Prospectors had First Pick
The early miners, in the 1800s, had it relatively easy. With pick and shovel, these old timers traveled on burros searching for deposits of relatively rich ore. Whether gold, silver or copper, important finds could be made simply by looking for signs of color in the rock. Reports exist of early miners in the areas of Ajo and Gila Bend hand-sorting colorful copper ore and shipping it by ox team across the desert to California, where it was loaded on flat boats and sent across the sea to Wales for smelting.

Those colorful mineral occurrences have long since disappeared. Soon after the mining industry took off in the 1800s, miners found that they could no longer mine rich copper deposits at or near the surface of the ground. Underground mines, and later open-pit mines, became the norm for extracting copper from the earth.

The first ore mined by the Longfellow Copper Company, in 1872 near Morenci, contained about 20 percent copper.

A century later, however, that same deposit produced ore averaging less than one percent copper. Where it was once possible, in Arizona's early statehood, to reap 100 to 200 pounds of metal per ton of ore (approximately five to ten percent copper), such high yields are but distant memories. Today, the average mine produces only 10 pounds of copper per ton of ore. Even that does not come easily. To obtain one ton of ore, the average mine must move an additional two tons of barren rock.

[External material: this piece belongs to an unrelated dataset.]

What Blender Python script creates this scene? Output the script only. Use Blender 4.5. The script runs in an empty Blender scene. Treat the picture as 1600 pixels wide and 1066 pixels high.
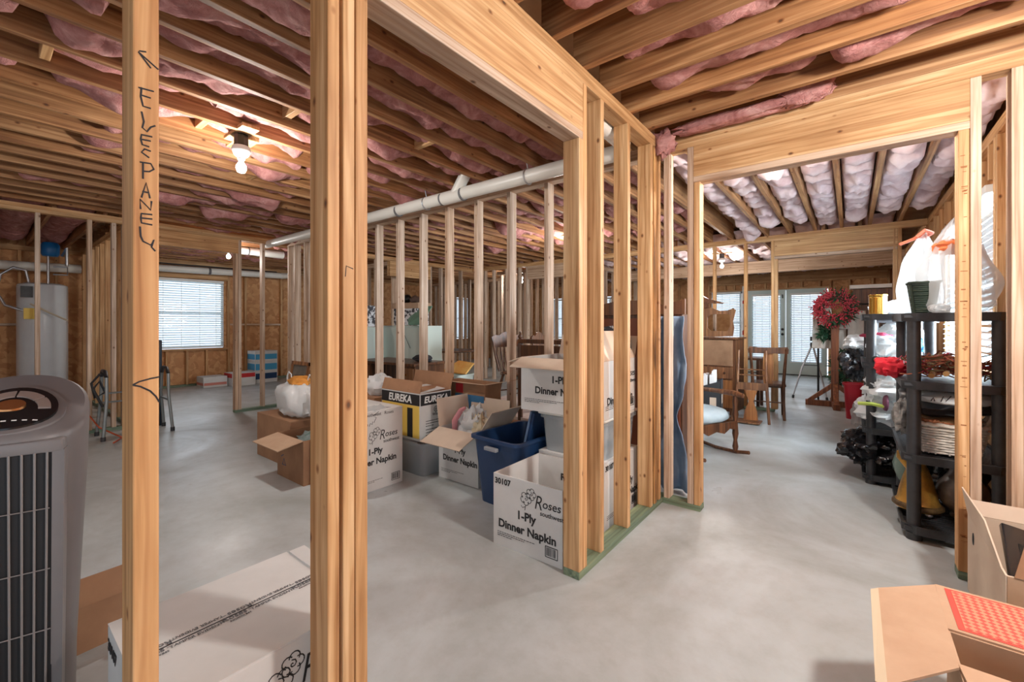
import bpy, bmesh, math, random
from mathutils import Vector, Matrix, noise
R = math.radians
PI = math.pi
S = bpy.context.scene
COL = S.collection
# ---------------------------------------------------------------- camera
cd = bpy.data.cameras.new('camera'); cam = bpy.data.objects.new('camera', cd); COL.objects.link(cam)
cd.sensor_width = 36; cd.lens = 669 / 1600 * 36; cd.shift_y = -26 / 1600; cd.clip_start = 0.02; cd.clip_end = 200
cam.location = (0, 0, 1.221); cam.rotation_euler = (R(90), 0, R(38.387)); S.camera = cam
# ---------------------------------------------------------------- light
S.view_settings.view_transform = 'Standard'; S.view_settings.look = 'None'
S.view_settings.exposure = -0.55; S.view_settings.gamma = 1.0; S.view_settings.use_curve_mapping = False
S.cycles.use_denoising = True
S.cycles.max_bounces = 8; S.cycles.transparent_max_bounces = 16; S.cycles.sample_clamp_indirect = 6
W = bpy.data.worlds.new('world'); S.world = W; W.use_nodes = True
wn = W.node_tree.nodes; wl = W.node_tree.links
bg = wn['Background']; bg.inputs[0].default_value = (0.74, 0.87, 1.0, 1); bg.inputs[1].default_value = 3.0
def lamp(name, typ, loc, power, color=(1, 1, 1), size=0.1, rot=None, sy=None, spread=None):
    l = bpy.data.lights.new(name, typ); l.energy = power; l.color = color
    if typ == 'AREA':
        l.size = size
        if sy: l.shape = 'RECTANGLE'; l.size_y = sy
        if spread: l.spread = spread
    else: l.shadow_soft_size = size
    o = bpy.data.objects.new(name, l); COL.objects.link(o); o.location = loc
    if rot: o.rotation_euler = rot
    return o
WARM = (1.0, 0.955, 0.90)
DAY = (0.82, 0.92, 1.0)
# daylight entering by each window (panels sit outside the glass)
lamp('daylight_side_window', 'AREA', (1.05, 4.85, 1.5), 950, DAY, 1.5, (R(90), 0, R(90)), 1.3)
lamp('daylight_utility_window', 'AREA', (-10.75, 2.65, 1.45), 14, DAY, 1.2, (R(90), 0, R(-90)), 1.4)
lamp('daylight_french_doors', 'AREA', (-1.8, 12.85, 1.2), 34, DAY, 2.6, (R(90), 0, R(180)), 1.9)
lamp('daylight_far_window', 'AREA', (-6.9, 12.85, 1.4), 22, DAY, 1.8, (R(90), 0, R(180)), 1.3)
# bare bulbs on the joists, seen ones, those out of view, and a last one added for its light
BULBS = [(-3.14, 1.10, 2.337, 98), (-7.4, 2.42, 2.337, 70), (-6.2, 8.2, 2.337, 70), (-1.79, 8.23, 2.337, 110),
         (0.9, 1.55, 2.337, 270), (-4.6, -2.2, 2.337, 80), (-3.04, 5.2, 2.337, 90), (-0.25, 3.22, 2.337, 90)]  # last bulb is added, hidden by the header, to brighten the room beyond
for i, b in enumerate(BULBS):
    lamp('bulb_light', 'POINT', (b[0], b[1], b[2] - 0.12), b[3], WARM, 0.10 if i == 4 else 0.045)

# ---------------------------------------------------------------- materials
def mat(name, col=(0.8, 0.8, 0.8), rough=0.6, metal=0, trans=0, spec=None):
    m = bpy.data.materials.new(name); m.use_nodes = True
    p = m.node_tree.nodes['Principled BSDF']
    p.inputs['Base Color'].default_value = (*col, 1); p.inputs['Roughness'].default_value = rough
    p.inputs['Metallic'].default_value = metal
    if spec is not None: p.inputs['Specular IOR Level'].default_value = spec
    return m
def srgb(r, g, b):
    f = lambda c: (c / 255 / 12.92) if c / 255 <= 0.04045 else ((c / 255 + 0.055) / 1.055) ** 2.4
    return (f(r), f(g), f(b))
class NT:
    def __init__(s, m): s.t = m.node_tree; s.p = s.t.nodes['Principled BSDF']
    def n(s, typ, **kw):
        x = s.t.nodes.new(typ)
        for k, v in kw.items():
            if k in ('inp',):
                for a, b in v.items(): x.inputs[a].default_value = b
            else: setattr(x, k, v)
        return x
    def l(s, a, b): s.t.links.new(a, b)
    def ramp(s, fac, stops, interp='LINEAR'):
        r = s.n('ShaderNodeValToRGB'); r.color_ramp.interpolation = interp
        e = r.color_ramp.elements
        while len(e) < len(stops): e.new(0.5)
        for q, (pos, c) in zip(e, stops): q.position = pos; q.color = (*c, 1)
        s.l(fac, r.inputs[0]); return r.outputs[0]
    def mix(s, fac, a, b, mode='MIX'):
        x = s.n('ShaderNodeMix', data_type='RGBA', blend_type=mode)
        if hasattr(fac, 'name'): s.l(fac, x.inputs[0])
        else: x.inputs[0].default_value = fac
        for v, i in ((a, 6), (b, 7)):
            if isinstance(v, tuple): x.inputs[i].default_value = (*v, 1)
            else: s.l(v, x.inputs[i])
        return x.outputs[2]
    def bump(s, h, st=0.2, d=0.01):
        b = s.n('ShaderNodeBump'); b.inputs['Strength'].default_value = st; b.inputs['Distance'].default_value = d
        s.l(h, b.inputs['Height']); s.l(b.outputs[0], s.p.inputs['Normal'])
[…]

This diagram depicts the two primary copper processing methods used in Arizona.

Technology Continues the Trend
Because of the innovation and ingenuity of millers, and despite the lower yields of today's mines, the world's copper resources remain abundant. Throughout the world, including in Arizona, mining companies are constantly discovering new and better ways to extract, process and produce copper and related minerals. As a result of these efficient processes, only about one-fourth of one percent of Arizona's land area is actually utilized by copper companies in their mining operations.

Copper is used to mint a variety of coins all over the globe.

Discovering the copper ore imbedded in the earth and rocks of Arizona is no easy task. It takes a team of highly trained geologists, geochemists and geophysicists, along with sophisticated testing methods and instrumentation to locate this hidden treasure.

Once deposits are found, mining companies must blast and dig their way to the source. Working in Arizona's approximately 12 operating copper mines, both open-pit and underground, miners then carefully separate the ore from the waste material. Huge trucks move up to 240-tons of ore, which is dumped into crushers and broken into pieces ranging from the size of a walnut to that of a softball.

It is important to differentiate between sulfide ore and leachable ore. Generally speaking, sulfide ore is composed of minerals containing copper, iron and sulfur, hence the name sulfide. Leachable ore is composed primarily of minerals containing copper oxide.

Sulfide Ore — A Grinding Process
sulfide ore The next step after crushing for sulfide ore is grinding. The process involves running crushed ore through large, rotating, cylindrical machines called mills until it becomes a fine powder similar to flour or talcum powder. This powder is mixed with water and chemicals to create a slurry that is piped into flotation tanks. Here, particles of copper called copper concentrate, with a copper content of 25 to 30 percent, float up and over the edge of the tanks, while the waste material, tailings, sinks to the bottom for easy removal.

The copper concentrate is then smelted for the purpose of separating the elements — copper, iron and sulfur. The iron is removed from the furnace as slag, the sulfur in the form of sulfur dioxide is processed into sulfuric acid. The copper leaves the smelter in anode form — 99 percent pure. Anode copper is further processed through an electrolytic refinery where impurities are removed, upgrading the purity to 99.9 percent.

Oxide Ores — A Smart Solution
sulfide ore Extracting copper from oxide ores typically involves spraying the crushed ore with a sulfuric acid solution to dissolve the copper. In heap leaching, large piles of oxide ore are placed on impermeable pads and are sprayed with leach solution by a sprinkler system. The leach solution percolates down through the heap over time, picking up copper as it travels along. A central drainage system collects the run-off at the bottom of the heap.

The method used for recovering copper from the leach solution collected at the bottom of the leach heap is the SX/EW or solvent extraction electrowinning process. The solvent extraction (SX) part of the process includes a process of ion exchange between two solutions. During the ion exchange, a lighter organic solution floats on top of the heavier leach solution, much like oil floats on water. The copper atoms in the leach solution are extracted by the organic solution in a chemical exchange in which atoms go where they have the greatest chemical affinity. Once the leach solution is "emptied" of copper atoms, it is recycled back to the heaps for further leaching. The copper exchange is reversed in another tank that strips the copper from the organic solution and has a copper concentration approaching eight percent.